Published December 15, 2014
Members of Al Qaeda's Nusra Front gesture as they drive in a convoy touring villages. — Reuters/File
Members of Al Qaeda's Nusra Front gesture as they drive in a convoy touring villages. — Reuters/File

BEIRUT: Syria's Al Qaeda affiliate on Monday seized the key army base of Wadi al-Deif in the country's northwestern province of Idlib from government forces, a monitoring group said.

“The Al Nusra Front, backed by (Islamist group) Jund al Aqsa, seized control of the Wadi al-Deif military base... after a fierce offensive that began yesterday morning,” the Syrian Observatory for Human Rights said.

The jihadists' lightning victory in Wadi al-Deif leaves most of Idlib province, which borders Turkey, under Al-Nusra Front's control.

It is a show of force by the Al Qaeda branch, which in November drove mainstream rebels seeking President Bashar al-Assad's ouster from Idlib province.
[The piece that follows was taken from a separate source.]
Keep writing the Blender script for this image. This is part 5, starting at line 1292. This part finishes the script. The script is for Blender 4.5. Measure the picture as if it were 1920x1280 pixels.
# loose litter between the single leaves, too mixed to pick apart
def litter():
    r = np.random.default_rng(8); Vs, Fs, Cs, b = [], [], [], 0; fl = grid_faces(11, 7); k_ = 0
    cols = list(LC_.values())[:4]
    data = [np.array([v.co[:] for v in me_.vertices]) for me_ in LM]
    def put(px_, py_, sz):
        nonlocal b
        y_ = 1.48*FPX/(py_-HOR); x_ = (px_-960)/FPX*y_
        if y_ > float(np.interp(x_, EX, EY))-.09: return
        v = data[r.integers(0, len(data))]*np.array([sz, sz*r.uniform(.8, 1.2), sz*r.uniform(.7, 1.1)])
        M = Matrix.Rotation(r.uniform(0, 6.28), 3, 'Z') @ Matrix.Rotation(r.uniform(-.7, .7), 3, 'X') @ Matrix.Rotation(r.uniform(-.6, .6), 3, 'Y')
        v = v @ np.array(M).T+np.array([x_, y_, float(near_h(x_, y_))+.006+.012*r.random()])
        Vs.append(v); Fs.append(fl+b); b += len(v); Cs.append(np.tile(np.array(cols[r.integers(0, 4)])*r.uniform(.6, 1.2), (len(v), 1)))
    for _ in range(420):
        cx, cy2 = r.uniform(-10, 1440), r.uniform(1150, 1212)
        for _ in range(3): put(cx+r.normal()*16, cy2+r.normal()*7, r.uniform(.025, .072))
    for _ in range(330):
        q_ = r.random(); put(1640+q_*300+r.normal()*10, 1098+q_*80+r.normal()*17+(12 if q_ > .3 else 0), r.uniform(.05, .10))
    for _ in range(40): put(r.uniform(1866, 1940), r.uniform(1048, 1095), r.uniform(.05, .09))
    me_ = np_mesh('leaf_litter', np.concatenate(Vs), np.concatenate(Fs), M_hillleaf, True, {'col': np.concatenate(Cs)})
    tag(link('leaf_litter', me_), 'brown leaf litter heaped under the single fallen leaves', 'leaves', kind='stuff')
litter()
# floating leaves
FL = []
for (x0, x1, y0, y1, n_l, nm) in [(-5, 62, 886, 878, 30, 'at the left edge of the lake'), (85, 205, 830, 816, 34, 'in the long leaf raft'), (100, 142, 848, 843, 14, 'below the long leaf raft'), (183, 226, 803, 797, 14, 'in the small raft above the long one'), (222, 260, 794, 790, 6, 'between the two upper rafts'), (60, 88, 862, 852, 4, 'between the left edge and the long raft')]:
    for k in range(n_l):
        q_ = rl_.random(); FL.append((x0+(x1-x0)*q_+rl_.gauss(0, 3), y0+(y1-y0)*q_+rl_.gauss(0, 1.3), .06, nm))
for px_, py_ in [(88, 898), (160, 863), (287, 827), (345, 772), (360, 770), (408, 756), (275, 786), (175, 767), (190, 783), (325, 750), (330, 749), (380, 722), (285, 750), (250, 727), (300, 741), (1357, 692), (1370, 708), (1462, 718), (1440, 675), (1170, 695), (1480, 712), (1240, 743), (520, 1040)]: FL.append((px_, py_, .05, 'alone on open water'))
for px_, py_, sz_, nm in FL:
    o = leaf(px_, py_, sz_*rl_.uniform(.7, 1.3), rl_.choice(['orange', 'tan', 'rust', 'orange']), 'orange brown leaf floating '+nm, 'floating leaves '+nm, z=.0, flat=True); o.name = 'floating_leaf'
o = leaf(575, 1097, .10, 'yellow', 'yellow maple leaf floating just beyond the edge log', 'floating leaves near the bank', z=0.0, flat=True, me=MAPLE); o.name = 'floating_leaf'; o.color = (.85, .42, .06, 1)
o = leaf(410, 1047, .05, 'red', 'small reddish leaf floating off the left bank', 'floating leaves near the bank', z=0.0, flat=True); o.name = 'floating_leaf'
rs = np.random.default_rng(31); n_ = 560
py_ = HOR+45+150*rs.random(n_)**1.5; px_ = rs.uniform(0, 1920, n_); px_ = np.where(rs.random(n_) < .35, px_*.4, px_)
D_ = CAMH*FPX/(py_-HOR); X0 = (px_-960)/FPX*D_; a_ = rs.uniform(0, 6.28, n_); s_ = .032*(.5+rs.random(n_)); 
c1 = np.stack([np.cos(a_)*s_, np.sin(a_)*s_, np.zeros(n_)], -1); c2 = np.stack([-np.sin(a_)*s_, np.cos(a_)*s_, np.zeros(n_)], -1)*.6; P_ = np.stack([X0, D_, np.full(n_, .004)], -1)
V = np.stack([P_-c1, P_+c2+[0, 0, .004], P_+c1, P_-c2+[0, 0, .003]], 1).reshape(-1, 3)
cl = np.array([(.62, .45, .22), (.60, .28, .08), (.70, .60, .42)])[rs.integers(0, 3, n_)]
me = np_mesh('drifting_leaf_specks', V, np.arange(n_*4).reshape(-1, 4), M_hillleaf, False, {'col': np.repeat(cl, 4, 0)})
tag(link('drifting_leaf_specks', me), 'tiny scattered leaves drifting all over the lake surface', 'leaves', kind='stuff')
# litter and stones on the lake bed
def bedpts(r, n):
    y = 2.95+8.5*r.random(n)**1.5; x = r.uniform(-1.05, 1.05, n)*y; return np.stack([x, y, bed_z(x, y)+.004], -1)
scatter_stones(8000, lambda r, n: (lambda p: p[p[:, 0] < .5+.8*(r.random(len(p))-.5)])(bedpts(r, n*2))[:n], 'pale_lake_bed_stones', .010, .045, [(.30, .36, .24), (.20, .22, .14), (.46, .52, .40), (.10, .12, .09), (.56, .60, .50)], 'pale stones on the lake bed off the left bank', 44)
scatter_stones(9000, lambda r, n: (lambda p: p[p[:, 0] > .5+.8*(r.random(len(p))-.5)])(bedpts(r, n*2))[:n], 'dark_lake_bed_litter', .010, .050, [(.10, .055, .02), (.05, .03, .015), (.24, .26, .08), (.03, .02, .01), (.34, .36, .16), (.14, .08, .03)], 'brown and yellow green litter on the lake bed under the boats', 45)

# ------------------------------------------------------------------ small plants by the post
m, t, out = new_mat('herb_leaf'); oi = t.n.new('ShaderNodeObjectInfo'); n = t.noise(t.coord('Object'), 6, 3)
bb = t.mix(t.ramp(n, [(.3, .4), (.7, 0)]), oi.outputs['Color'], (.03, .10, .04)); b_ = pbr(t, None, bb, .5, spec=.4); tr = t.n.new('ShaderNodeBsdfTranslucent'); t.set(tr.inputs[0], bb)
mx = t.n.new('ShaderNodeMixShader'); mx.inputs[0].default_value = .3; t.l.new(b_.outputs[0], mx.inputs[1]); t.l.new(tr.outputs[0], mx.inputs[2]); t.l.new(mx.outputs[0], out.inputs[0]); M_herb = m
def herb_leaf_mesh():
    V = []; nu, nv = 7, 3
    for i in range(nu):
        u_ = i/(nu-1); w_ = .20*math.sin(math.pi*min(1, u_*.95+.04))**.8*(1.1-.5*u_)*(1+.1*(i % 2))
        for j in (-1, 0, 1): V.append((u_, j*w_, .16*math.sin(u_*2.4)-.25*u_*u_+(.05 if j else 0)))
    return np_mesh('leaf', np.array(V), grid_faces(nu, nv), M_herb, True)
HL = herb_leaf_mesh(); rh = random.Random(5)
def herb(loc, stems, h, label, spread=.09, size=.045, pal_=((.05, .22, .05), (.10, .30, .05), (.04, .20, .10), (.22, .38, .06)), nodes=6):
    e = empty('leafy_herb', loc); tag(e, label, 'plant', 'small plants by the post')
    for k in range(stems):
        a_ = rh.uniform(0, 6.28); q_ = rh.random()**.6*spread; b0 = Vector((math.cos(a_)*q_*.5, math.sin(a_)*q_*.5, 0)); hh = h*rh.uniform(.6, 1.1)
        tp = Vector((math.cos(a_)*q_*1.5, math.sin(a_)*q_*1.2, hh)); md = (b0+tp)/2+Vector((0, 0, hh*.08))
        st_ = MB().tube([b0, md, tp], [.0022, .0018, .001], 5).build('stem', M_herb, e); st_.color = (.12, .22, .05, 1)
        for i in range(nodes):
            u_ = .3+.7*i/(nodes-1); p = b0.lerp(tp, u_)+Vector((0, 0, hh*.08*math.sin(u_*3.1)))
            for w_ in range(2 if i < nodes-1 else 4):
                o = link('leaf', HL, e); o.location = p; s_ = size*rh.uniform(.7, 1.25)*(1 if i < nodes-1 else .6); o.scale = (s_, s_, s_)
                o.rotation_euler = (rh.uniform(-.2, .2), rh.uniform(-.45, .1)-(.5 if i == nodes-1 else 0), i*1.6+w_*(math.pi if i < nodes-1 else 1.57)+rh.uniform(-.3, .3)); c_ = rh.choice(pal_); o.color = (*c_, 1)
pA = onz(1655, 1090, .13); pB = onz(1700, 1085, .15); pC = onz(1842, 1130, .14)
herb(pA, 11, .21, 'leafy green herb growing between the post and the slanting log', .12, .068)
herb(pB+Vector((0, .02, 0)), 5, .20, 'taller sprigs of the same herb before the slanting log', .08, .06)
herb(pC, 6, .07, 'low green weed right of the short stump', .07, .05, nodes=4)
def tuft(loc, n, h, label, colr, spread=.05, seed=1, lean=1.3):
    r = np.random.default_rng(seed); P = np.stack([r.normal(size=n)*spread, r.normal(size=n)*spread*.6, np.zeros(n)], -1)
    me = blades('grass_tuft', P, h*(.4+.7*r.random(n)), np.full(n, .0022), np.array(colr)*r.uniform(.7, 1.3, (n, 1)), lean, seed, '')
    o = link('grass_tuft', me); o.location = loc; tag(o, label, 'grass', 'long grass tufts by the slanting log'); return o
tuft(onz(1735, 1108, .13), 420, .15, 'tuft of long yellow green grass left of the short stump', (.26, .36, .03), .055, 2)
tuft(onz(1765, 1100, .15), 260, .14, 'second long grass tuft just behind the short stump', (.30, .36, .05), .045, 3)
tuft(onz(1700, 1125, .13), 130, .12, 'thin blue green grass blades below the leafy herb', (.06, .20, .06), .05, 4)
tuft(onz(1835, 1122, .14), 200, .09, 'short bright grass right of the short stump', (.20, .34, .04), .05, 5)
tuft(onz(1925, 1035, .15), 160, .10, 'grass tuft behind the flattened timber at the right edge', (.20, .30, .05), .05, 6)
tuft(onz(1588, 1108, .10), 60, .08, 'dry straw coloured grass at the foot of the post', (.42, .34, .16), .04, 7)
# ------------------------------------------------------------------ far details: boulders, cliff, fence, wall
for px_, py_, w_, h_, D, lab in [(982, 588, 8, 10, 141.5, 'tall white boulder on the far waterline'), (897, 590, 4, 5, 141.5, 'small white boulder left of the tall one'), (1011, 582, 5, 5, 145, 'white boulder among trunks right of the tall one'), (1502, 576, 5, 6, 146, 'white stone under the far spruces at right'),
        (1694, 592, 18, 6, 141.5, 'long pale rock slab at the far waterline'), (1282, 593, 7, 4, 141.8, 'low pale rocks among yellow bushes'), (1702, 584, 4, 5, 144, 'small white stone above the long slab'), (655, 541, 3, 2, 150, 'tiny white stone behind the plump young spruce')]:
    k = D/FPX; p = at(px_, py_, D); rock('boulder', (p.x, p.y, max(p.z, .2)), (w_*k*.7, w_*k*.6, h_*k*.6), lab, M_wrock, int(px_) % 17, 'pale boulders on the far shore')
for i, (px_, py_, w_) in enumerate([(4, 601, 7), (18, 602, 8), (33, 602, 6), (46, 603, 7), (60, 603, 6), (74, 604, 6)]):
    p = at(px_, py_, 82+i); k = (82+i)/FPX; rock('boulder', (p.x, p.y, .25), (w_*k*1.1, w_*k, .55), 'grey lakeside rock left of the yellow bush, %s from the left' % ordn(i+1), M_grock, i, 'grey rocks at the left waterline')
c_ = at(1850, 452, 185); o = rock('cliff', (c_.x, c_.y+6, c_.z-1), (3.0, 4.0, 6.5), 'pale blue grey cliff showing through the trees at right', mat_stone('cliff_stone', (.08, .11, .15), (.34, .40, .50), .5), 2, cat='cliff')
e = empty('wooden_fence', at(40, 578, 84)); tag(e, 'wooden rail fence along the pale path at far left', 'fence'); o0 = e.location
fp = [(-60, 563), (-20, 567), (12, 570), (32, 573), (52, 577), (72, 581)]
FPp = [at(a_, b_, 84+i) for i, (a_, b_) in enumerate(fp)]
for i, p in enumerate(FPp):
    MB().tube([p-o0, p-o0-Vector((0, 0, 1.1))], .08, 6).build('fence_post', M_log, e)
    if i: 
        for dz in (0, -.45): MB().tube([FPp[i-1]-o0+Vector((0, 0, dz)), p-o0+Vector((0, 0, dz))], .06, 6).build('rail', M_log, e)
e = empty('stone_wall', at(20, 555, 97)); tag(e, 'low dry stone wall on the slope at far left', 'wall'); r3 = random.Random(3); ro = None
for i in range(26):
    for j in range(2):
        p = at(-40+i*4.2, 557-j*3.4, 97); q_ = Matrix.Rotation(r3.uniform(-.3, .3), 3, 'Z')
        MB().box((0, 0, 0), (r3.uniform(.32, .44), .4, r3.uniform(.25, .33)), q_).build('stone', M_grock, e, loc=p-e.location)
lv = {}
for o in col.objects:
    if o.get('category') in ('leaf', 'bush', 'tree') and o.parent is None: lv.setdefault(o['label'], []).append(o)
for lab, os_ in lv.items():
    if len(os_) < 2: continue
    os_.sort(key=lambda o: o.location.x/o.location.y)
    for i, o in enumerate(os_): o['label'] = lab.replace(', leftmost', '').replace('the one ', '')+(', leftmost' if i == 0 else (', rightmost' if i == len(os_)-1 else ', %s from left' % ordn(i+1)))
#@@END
Mainstream opposition fighters had Wadi al-Deif under siege for around two years, but failed despite repeated attempts to take it over from government troops.

“The jihadists' advance has major symbolic importance, and it also shows the rebels that Al Nusra Front really is in control of the area,” said Observatory director Rami Abdel Rahman.

During its offensive on Wadi al-Deif, “the Al Nusra Front used tanks and other heavy weapons that it captured last month from the (Western-backed) Syrian Revolutionary Front”, Abdel Rahman told AFP.

Al Nusra's defeat of the SRF was seen as a blow to US efforts to create and train a moderate rebel force as a counterweight to jihadists.

Idlib province was among the first areas to fall from government control, soon after the 2011 outbreak of a revolt against Assad's rule.